▸ Recorded data
● ● ● ●

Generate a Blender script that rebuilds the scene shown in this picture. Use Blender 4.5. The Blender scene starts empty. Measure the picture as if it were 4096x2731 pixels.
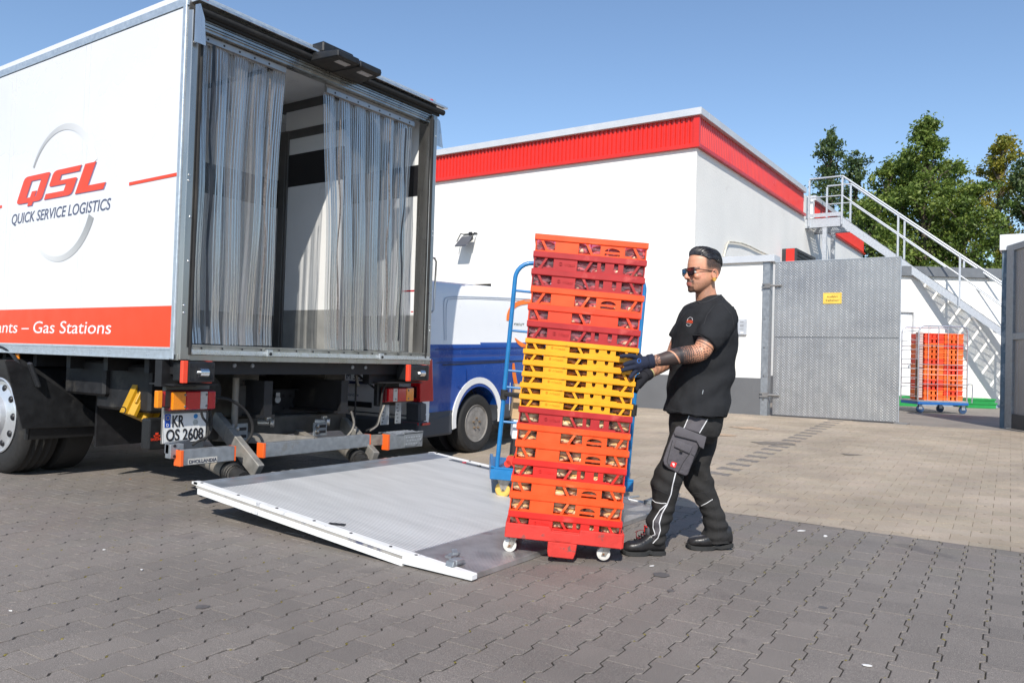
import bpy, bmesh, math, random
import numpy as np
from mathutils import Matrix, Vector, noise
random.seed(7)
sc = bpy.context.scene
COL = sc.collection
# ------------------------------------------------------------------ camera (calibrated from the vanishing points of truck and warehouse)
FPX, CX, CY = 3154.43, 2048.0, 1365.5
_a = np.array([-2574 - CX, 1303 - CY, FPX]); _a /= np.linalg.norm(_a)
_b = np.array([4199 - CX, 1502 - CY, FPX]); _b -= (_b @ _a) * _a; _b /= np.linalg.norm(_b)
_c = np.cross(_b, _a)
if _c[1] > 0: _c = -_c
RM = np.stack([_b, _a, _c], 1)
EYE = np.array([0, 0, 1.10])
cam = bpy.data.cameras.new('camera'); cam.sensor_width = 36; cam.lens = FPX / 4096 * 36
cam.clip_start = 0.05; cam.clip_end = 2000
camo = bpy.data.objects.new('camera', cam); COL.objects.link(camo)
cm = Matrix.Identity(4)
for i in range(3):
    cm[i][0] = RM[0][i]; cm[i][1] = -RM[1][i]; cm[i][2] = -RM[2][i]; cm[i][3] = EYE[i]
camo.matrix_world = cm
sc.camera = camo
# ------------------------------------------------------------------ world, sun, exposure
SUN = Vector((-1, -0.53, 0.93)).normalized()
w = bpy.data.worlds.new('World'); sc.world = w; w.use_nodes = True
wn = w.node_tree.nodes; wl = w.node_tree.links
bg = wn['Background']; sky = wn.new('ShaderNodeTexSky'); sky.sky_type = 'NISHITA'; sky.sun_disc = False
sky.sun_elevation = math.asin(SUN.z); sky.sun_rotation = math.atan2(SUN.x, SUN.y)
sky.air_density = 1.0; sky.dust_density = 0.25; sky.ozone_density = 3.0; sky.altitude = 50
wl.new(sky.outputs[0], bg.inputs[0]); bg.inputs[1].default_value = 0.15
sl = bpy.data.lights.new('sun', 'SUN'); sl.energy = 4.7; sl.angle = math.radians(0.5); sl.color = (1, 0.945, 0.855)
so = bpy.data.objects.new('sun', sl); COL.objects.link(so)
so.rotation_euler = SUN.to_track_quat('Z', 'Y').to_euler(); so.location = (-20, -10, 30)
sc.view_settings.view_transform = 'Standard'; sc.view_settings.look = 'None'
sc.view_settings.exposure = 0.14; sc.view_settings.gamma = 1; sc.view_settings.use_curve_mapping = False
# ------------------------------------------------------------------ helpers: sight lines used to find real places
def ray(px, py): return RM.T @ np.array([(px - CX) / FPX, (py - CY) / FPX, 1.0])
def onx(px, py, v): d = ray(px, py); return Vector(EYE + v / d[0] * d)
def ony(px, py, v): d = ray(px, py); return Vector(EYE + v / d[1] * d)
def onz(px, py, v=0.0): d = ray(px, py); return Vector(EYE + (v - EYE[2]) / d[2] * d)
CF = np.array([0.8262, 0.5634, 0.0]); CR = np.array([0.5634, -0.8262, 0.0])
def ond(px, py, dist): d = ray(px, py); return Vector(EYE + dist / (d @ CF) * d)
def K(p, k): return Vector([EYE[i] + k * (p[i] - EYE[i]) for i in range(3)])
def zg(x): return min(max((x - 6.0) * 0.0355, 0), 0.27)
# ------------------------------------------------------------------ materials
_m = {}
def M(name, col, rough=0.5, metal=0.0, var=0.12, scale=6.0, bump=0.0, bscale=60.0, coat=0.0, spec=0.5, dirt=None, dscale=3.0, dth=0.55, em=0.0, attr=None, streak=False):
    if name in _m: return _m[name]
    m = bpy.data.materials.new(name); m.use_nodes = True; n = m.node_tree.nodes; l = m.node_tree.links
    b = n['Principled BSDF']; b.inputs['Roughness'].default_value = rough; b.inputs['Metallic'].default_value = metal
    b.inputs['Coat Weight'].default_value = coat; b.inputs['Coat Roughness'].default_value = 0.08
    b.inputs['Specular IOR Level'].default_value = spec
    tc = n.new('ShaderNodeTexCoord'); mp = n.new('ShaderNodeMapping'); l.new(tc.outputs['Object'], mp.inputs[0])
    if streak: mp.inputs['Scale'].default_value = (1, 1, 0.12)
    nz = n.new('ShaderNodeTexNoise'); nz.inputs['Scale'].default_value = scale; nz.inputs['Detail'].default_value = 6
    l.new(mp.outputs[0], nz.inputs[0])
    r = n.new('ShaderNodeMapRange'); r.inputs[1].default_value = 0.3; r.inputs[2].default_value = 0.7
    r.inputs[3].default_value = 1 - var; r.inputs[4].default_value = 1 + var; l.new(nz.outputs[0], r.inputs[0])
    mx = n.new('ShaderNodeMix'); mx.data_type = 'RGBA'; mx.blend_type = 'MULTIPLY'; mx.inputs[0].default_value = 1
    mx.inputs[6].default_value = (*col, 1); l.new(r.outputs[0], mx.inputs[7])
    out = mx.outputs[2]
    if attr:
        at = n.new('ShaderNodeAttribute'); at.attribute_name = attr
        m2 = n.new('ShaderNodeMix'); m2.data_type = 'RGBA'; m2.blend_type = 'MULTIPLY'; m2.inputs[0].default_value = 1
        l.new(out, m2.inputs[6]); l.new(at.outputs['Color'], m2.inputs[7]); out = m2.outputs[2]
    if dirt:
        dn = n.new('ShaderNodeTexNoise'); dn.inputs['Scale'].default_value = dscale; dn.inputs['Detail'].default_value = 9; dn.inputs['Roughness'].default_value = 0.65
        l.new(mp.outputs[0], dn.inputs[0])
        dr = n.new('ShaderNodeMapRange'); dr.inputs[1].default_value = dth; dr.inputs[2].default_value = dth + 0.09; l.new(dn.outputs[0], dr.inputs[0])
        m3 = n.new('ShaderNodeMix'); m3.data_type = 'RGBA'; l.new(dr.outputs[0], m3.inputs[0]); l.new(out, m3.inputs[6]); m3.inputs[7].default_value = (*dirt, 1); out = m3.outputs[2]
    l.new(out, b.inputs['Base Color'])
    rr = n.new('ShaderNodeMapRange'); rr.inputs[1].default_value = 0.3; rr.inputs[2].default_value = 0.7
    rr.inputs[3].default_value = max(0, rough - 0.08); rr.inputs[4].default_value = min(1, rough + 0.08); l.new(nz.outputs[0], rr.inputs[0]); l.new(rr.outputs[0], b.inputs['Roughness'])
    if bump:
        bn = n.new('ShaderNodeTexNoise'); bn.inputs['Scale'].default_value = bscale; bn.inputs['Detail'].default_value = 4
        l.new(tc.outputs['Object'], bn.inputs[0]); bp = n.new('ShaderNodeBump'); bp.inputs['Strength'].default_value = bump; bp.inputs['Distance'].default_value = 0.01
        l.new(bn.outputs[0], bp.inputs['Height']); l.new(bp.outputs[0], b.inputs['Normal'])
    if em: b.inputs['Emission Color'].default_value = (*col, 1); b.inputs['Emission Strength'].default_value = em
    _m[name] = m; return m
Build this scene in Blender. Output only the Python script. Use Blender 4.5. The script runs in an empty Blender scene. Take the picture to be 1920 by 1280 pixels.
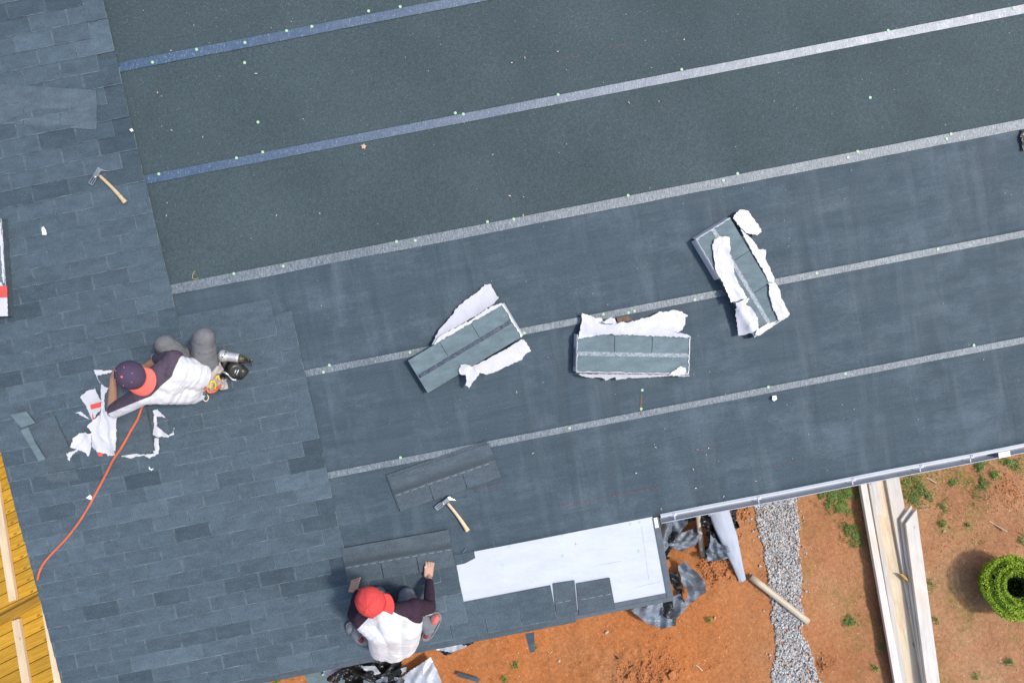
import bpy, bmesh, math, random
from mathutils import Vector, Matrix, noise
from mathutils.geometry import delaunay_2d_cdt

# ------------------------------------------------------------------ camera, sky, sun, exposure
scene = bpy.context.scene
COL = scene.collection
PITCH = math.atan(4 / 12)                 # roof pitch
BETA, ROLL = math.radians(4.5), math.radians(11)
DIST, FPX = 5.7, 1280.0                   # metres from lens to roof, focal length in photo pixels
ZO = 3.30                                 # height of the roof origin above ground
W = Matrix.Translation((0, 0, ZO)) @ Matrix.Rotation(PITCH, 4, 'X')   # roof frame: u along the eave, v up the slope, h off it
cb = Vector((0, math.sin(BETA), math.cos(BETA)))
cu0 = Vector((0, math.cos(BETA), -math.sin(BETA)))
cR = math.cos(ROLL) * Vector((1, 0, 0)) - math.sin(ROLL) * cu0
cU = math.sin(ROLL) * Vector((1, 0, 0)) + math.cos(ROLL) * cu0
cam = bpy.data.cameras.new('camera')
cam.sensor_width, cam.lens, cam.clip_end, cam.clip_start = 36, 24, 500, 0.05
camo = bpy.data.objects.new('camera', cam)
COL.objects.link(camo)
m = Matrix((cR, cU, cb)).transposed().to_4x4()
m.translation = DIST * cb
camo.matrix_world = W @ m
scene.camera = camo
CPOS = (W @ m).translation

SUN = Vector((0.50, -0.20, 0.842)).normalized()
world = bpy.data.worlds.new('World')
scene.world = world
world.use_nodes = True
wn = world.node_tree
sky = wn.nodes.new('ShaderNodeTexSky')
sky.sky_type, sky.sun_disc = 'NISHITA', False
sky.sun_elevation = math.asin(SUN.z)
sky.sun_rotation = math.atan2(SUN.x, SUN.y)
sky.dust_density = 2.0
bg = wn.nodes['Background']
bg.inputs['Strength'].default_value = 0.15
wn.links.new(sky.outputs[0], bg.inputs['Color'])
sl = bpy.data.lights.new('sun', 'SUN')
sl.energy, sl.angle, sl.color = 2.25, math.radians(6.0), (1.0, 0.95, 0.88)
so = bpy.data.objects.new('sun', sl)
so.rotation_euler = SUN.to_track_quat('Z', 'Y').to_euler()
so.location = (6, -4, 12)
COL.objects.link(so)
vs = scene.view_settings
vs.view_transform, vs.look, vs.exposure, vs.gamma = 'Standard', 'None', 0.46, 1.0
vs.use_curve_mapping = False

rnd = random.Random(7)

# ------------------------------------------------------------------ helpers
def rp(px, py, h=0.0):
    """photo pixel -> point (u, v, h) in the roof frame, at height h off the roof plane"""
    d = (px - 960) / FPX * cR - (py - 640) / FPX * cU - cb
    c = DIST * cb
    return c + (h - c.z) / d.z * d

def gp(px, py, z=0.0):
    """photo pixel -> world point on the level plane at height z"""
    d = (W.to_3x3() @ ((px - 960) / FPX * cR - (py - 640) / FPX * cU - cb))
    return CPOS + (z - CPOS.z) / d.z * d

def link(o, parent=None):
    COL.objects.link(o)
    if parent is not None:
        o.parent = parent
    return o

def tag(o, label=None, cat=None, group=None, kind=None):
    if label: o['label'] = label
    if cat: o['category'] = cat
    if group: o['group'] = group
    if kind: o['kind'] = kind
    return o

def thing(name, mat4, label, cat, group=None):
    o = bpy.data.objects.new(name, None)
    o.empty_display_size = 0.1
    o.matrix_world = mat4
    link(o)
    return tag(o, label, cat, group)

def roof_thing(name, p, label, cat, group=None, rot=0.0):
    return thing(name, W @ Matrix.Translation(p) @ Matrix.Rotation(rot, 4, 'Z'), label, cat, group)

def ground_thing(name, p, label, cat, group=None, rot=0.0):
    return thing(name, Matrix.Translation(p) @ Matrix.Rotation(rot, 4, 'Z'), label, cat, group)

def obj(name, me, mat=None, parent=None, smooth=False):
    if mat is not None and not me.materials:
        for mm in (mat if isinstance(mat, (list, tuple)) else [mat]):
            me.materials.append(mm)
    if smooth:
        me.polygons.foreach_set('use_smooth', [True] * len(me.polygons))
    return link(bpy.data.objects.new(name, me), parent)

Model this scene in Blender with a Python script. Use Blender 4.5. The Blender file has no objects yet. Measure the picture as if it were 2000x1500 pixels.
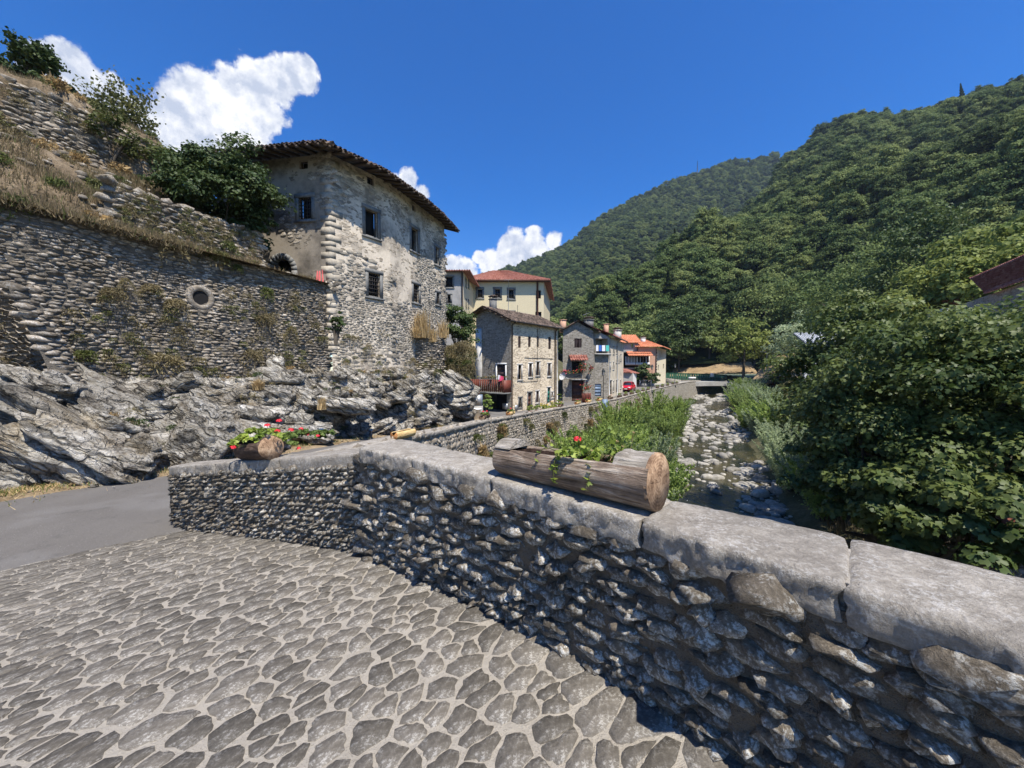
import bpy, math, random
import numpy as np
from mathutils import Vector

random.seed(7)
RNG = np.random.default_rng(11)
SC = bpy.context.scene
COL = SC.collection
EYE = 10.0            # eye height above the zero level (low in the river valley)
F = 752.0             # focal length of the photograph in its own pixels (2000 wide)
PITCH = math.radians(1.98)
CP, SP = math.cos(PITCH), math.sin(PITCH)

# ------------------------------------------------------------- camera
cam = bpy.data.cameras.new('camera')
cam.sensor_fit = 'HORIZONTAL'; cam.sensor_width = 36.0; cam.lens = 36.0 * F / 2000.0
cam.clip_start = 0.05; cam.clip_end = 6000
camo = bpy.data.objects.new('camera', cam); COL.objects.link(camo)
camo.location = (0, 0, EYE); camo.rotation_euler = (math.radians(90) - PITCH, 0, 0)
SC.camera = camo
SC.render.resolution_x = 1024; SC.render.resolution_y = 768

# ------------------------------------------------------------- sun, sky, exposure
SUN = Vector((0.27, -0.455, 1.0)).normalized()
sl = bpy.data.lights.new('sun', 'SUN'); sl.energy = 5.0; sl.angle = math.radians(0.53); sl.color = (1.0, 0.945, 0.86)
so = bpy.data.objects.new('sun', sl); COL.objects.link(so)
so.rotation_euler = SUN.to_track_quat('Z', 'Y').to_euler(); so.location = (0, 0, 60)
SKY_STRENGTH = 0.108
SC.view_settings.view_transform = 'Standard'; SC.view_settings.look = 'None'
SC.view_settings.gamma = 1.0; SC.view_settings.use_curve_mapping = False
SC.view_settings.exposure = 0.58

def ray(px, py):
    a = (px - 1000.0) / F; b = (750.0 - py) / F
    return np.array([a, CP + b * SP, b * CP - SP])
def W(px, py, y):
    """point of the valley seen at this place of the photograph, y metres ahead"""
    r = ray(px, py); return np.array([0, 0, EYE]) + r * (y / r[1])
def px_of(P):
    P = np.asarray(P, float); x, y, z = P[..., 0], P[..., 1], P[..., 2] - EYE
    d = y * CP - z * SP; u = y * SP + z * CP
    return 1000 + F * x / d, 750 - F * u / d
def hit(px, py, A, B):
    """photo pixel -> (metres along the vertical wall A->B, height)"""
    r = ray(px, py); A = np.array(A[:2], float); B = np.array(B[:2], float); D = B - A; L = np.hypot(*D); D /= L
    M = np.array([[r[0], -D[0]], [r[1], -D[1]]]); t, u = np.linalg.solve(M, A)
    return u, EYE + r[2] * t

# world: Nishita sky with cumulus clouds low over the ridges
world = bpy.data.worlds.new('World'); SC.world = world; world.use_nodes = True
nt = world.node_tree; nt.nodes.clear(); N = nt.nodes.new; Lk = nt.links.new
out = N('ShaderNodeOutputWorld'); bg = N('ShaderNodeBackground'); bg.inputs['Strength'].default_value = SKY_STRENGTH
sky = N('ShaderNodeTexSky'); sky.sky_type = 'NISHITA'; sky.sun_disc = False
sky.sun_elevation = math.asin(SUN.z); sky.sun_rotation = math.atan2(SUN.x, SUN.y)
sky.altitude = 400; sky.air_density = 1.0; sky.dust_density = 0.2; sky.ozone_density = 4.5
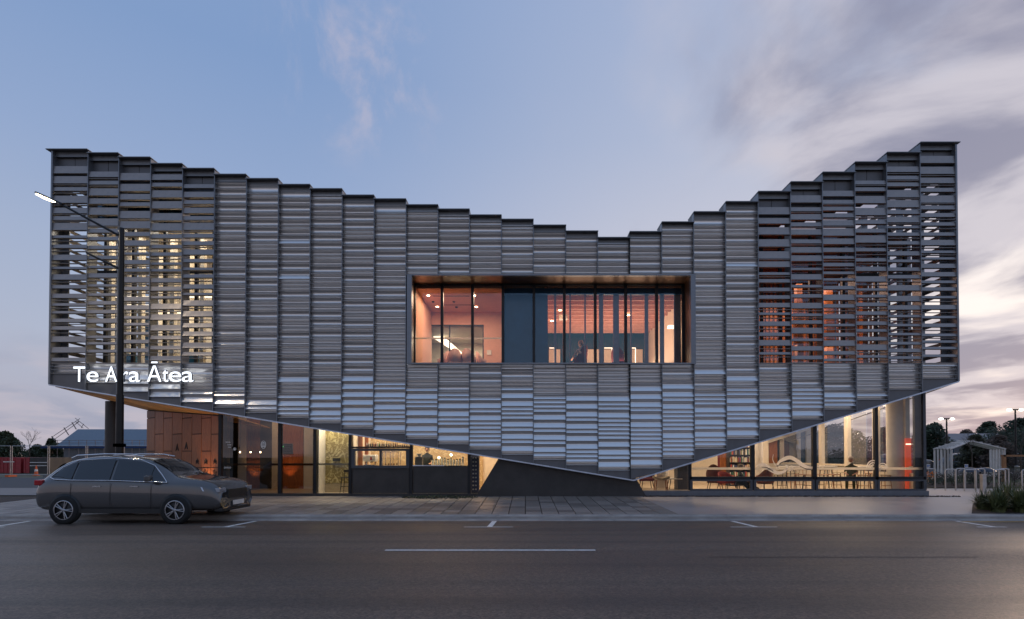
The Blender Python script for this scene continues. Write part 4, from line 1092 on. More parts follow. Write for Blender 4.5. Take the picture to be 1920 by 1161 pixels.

● ● ● ●

▸ Instructions to follow
Write out again exactly the lines above from the one with "Build this scene" through the one with "from mathutils.geometry import", adding no other lines and no pictures.

▸ Solution to this task
Build this scene in Blender. Output only the Python script. Use Blender 4.5. The script runs in an empty Blender scene. Take the picture to be 1920 by 1280 pixels.
import bpy, bmesh, math, random
from mathutils import Vector, Matrix, noise
from mathutils.geometry import delaunay_2d_cdt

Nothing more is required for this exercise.